* OBJECTIVE
Extract all lines from the data beneath that include the word "Python".

* PROVIDED DATA
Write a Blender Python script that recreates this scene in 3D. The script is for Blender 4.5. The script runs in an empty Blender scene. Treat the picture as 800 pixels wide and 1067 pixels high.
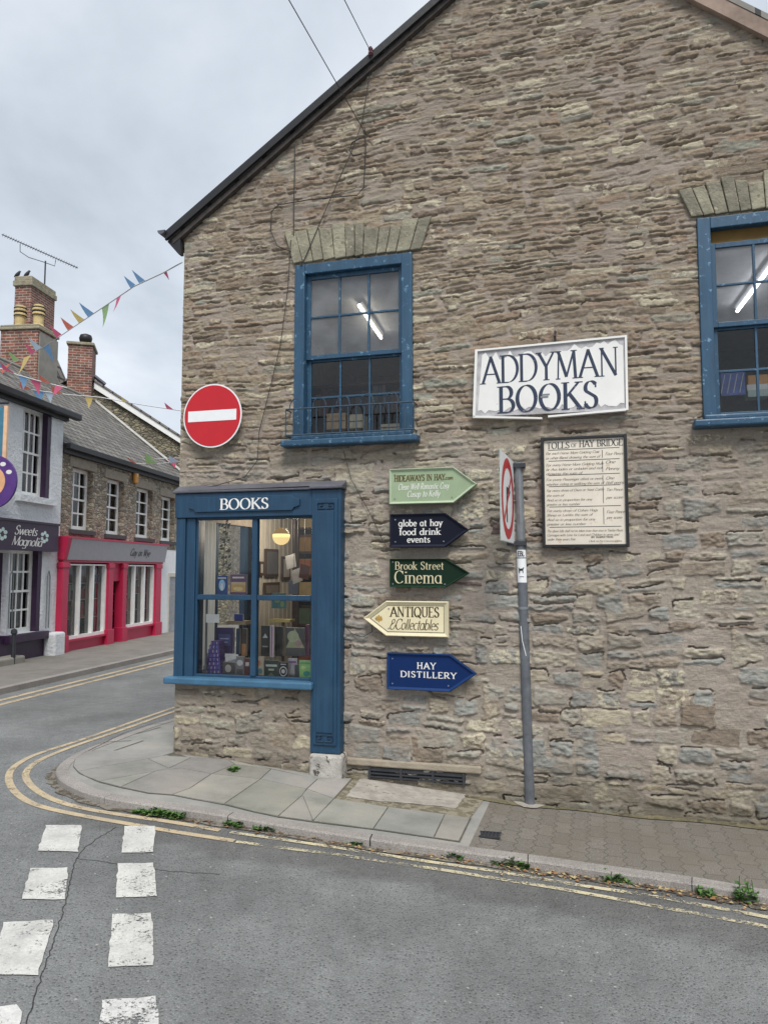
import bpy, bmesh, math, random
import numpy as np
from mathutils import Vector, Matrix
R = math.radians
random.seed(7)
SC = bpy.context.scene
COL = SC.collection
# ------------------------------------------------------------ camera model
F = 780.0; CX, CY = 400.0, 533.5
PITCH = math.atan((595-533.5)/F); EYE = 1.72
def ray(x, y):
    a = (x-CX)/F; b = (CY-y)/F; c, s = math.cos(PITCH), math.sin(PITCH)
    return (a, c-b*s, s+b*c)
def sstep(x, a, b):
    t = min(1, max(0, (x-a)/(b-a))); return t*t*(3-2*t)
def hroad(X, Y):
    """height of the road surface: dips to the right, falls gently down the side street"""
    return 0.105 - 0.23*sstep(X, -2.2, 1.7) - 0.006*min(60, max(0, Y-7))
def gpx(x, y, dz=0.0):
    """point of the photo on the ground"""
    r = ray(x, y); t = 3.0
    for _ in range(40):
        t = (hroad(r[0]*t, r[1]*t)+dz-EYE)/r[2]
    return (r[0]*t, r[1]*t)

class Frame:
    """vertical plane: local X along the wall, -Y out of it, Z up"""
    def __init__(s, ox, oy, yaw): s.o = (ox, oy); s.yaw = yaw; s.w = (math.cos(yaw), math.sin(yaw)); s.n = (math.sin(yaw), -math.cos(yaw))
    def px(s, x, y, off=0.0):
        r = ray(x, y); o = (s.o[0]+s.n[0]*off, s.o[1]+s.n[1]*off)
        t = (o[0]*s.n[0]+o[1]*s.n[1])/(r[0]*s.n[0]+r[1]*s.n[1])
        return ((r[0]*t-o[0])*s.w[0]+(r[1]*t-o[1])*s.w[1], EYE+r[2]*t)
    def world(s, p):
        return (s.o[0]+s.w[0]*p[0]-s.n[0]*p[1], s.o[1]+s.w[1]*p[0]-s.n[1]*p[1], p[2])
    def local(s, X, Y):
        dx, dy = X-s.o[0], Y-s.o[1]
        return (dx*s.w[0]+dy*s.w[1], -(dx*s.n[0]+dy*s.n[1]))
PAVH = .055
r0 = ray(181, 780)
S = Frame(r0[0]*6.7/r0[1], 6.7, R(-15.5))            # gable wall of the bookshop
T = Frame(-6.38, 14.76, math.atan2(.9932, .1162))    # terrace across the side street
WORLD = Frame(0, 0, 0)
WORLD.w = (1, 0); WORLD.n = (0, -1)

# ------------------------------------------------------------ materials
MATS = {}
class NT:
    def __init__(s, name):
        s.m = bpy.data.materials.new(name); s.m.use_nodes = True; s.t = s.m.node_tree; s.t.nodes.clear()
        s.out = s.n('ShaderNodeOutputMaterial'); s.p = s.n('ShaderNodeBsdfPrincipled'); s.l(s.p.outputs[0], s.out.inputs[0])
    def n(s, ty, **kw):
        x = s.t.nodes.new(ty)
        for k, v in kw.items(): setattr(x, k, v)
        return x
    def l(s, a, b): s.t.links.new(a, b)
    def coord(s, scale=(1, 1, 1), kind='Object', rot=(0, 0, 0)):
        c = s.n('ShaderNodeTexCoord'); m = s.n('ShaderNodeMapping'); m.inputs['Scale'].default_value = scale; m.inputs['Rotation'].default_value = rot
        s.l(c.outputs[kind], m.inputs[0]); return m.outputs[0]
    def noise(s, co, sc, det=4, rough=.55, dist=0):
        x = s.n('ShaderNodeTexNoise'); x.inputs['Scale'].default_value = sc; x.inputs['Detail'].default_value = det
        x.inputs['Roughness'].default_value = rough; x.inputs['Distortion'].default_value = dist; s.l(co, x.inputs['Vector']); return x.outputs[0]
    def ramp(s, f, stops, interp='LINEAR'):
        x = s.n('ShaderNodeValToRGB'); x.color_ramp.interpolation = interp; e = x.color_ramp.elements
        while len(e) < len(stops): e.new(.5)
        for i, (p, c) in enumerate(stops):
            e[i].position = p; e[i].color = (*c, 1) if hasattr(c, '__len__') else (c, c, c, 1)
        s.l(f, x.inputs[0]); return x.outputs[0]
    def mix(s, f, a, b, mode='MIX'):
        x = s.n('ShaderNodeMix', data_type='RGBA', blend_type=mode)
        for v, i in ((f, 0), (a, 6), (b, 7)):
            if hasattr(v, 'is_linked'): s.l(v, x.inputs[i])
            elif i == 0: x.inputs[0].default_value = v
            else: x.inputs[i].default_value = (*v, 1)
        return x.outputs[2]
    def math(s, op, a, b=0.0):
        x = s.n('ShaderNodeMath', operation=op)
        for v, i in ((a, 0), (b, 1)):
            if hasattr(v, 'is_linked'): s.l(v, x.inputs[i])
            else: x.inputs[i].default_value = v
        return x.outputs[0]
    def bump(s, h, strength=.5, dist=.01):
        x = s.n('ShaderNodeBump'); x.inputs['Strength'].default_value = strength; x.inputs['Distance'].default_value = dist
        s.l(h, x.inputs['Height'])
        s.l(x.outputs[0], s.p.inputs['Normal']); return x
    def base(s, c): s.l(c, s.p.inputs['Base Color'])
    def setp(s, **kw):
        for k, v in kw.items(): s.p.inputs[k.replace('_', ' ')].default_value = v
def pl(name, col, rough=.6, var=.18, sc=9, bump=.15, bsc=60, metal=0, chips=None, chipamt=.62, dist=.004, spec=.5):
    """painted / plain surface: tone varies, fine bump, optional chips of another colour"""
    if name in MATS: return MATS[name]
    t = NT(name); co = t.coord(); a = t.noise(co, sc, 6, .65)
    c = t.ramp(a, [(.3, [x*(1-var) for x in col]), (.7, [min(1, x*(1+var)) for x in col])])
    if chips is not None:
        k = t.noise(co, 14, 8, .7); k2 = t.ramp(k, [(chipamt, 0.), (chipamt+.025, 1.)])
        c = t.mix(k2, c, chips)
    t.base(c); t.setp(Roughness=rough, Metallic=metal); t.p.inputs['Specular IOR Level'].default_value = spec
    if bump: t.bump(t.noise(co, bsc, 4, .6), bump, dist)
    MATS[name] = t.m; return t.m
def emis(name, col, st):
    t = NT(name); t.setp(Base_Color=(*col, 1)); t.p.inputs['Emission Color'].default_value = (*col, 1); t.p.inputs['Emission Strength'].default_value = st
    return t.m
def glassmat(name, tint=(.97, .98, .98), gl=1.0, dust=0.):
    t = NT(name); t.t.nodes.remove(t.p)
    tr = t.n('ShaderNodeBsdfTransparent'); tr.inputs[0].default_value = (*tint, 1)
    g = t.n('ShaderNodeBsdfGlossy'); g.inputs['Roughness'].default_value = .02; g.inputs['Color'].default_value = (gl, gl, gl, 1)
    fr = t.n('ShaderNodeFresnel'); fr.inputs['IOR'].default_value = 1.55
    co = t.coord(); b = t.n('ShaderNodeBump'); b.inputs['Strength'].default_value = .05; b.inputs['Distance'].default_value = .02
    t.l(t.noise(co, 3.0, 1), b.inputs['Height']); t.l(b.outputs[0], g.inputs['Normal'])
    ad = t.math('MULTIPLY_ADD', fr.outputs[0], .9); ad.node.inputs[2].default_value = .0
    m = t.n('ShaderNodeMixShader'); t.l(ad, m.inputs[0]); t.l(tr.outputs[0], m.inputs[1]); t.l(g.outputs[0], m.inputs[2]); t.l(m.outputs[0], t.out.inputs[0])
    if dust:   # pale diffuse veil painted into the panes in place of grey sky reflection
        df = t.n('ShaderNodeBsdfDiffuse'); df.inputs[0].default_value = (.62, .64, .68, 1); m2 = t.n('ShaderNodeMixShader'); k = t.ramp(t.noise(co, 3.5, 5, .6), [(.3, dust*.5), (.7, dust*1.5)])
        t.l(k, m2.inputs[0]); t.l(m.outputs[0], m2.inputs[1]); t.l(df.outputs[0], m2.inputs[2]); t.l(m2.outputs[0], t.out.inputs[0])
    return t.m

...

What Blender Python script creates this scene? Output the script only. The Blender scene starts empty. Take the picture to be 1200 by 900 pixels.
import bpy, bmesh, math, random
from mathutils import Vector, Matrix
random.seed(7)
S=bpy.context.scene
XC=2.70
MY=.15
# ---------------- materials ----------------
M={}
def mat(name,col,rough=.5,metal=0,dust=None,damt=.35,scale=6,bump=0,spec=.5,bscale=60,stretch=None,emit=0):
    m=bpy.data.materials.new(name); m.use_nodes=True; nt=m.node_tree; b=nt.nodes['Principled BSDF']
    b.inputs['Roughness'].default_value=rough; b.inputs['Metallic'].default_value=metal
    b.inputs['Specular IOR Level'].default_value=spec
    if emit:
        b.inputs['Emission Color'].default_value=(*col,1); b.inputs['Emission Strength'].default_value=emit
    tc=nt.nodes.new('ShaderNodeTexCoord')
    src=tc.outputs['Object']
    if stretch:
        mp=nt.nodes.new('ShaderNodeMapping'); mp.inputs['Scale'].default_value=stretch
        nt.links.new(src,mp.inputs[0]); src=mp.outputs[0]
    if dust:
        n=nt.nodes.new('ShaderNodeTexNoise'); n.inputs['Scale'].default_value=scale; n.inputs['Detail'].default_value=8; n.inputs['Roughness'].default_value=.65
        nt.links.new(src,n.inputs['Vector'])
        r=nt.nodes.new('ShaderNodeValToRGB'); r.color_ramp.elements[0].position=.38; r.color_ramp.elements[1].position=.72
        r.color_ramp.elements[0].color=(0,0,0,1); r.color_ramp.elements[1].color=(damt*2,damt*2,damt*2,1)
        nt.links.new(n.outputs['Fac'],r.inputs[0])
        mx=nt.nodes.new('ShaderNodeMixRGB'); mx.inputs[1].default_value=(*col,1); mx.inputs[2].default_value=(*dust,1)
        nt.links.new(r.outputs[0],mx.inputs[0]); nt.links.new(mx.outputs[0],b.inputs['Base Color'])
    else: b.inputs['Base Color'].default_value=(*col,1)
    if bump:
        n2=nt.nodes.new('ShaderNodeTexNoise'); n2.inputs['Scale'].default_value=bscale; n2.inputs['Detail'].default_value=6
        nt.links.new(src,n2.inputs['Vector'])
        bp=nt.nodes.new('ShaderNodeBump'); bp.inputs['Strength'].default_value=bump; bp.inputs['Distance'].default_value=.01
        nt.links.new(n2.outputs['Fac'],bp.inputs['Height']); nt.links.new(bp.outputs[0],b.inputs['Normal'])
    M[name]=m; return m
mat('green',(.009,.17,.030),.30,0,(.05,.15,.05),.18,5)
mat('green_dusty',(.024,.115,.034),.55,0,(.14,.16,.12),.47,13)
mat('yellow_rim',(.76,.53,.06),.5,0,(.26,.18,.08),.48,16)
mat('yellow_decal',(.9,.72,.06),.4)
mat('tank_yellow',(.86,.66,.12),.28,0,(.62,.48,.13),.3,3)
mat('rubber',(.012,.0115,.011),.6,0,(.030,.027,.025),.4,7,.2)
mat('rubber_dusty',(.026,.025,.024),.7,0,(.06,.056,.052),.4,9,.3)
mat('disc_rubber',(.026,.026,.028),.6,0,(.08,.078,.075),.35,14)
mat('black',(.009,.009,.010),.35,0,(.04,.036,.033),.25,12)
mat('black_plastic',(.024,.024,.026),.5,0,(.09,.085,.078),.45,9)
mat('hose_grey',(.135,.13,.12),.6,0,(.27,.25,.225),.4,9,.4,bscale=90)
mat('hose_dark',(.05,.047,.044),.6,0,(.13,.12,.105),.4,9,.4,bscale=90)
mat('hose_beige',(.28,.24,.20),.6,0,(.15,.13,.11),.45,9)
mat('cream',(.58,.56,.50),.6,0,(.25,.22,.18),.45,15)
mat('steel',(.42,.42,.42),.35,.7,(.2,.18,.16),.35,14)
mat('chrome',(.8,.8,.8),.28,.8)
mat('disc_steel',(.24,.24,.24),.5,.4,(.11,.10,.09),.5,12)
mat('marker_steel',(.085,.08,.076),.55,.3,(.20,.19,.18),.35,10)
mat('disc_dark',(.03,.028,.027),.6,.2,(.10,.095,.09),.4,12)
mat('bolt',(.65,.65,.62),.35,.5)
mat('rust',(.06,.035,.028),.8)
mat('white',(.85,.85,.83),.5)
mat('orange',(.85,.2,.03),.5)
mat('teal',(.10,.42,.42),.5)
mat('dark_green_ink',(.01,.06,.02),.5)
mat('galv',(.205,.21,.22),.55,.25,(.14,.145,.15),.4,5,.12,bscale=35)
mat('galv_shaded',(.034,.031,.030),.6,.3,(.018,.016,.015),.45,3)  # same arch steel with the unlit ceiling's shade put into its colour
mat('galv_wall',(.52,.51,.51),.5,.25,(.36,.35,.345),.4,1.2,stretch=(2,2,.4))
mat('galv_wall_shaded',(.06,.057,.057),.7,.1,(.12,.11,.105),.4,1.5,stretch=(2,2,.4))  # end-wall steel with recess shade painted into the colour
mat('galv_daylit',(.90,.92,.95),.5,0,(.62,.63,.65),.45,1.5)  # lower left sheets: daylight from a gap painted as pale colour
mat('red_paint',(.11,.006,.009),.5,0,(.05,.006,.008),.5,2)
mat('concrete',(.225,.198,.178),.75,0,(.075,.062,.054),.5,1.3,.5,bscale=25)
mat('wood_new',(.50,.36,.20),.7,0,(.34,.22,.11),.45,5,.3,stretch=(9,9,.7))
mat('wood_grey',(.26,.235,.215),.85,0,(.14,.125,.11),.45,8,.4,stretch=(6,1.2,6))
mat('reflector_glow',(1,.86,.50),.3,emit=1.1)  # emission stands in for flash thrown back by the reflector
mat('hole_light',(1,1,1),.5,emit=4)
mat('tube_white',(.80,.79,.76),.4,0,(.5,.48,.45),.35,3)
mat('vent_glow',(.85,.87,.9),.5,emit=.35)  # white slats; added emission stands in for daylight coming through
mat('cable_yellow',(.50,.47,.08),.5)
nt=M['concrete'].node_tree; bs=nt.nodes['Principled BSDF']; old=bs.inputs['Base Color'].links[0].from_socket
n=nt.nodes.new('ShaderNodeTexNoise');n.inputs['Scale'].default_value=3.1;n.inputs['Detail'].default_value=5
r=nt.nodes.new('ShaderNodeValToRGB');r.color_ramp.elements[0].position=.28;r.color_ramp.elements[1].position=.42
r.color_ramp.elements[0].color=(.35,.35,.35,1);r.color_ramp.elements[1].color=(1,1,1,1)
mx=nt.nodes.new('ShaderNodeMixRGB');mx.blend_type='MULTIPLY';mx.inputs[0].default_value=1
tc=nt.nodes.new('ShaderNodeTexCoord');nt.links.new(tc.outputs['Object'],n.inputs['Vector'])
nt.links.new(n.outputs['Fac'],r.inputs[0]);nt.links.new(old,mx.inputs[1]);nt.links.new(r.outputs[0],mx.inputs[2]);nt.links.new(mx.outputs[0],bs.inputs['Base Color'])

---

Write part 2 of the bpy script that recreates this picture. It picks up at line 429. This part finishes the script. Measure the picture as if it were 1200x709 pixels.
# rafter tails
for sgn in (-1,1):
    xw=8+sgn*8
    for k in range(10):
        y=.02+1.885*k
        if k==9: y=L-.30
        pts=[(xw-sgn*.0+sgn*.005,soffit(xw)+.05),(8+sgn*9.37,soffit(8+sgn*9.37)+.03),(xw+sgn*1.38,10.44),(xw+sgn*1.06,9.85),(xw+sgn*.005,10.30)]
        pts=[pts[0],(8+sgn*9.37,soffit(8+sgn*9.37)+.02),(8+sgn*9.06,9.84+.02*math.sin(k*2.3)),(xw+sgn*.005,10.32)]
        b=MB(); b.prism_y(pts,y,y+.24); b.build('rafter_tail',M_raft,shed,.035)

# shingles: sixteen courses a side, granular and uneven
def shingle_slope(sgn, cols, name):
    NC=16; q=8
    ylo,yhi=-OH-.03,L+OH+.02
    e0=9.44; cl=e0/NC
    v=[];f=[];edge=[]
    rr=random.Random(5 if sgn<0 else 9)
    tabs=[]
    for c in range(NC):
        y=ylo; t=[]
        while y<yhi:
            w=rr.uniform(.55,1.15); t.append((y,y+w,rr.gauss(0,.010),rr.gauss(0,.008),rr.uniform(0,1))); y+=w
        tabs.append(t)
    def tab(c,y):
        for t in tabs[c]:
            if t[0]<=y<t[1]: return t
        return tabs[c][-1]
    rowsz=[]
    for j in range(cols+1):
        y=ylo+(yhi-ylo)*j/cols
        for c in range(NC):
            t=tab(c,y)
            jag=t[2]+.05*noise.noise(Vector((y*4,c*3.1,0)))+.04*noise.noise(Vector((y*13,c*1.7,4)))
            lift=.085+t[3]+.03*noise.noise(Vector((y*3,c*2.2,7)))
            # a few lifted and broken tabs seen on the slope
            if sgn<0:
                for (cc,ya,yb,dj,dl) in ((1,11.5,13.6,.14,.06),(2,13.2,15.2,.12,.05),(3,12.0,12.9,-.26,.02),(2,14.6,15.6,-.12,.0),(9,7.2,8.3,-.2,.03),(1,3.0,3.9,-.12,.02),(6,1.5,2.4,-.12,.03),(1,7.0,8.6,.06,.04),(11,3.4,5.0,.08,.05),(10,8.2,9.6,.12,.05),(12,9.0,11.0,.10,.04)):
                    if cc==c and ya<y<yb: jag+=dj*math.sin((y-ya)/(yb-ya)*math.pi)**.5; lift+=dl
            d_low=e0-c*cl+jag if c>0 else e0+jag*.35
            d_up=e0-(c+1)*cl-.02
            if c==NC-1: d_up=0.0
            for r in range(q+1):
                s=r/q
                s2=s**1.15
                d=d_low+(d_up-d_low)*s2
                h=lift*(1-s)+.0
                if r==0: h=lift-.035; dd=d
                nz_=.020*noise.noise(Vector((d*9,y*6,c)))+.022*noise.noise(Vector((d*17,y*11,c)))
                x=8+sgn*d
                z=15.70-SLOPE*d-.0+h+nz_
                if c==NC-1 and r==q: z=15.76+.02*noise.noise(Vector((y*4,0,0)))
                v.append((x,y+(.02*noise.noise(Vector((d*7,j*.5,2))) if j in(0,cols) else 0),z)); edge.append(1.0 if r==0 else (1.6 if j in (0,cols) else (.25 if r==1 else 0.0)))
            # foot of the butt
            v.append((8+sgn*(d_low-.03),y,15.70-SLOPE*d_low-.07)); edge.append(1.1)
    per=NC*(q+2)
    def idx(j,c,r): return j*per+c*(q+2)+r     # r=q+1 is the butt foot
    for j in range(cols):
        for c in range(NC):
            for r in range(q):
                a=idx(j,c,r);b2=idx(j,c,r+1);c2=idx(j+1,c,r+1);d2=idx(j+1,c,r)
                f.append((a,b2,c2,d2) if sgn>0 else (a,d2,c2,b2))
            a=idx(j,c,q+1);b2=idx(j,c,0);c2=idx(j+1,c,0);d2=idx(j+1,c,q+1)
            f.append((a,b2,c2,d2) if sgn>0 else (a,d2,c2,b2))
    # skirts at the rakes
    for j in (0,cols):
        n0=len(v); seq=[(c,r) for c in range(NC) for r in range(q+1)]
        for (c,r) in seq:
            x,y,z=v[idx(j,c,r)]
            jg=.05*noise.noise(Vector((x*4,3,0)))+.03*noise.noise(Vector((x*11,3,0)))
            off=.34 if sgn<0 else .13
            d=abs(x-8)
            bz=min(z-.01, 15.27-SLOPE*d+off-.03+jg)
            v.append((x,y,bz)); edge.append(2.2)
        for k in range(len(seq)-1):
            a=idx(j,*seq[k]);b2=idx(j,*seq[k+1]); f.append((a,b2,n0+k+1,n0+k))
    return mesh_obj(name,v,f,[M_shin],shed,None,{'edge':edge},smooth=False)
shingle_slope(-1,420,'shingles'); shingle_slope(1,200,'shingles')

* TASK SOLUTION
Write a Blender Python script that recreates this scene in 3D. The script is for Blender 4.5. The script runs in an empty Blender scene. Treat the picture as 800 pixels wide and 1067 pixels high.
What Blender Python script creates this scene? Output the script only. The Blender scene starts empty. Take the picture to be 1200 by 900 pixels.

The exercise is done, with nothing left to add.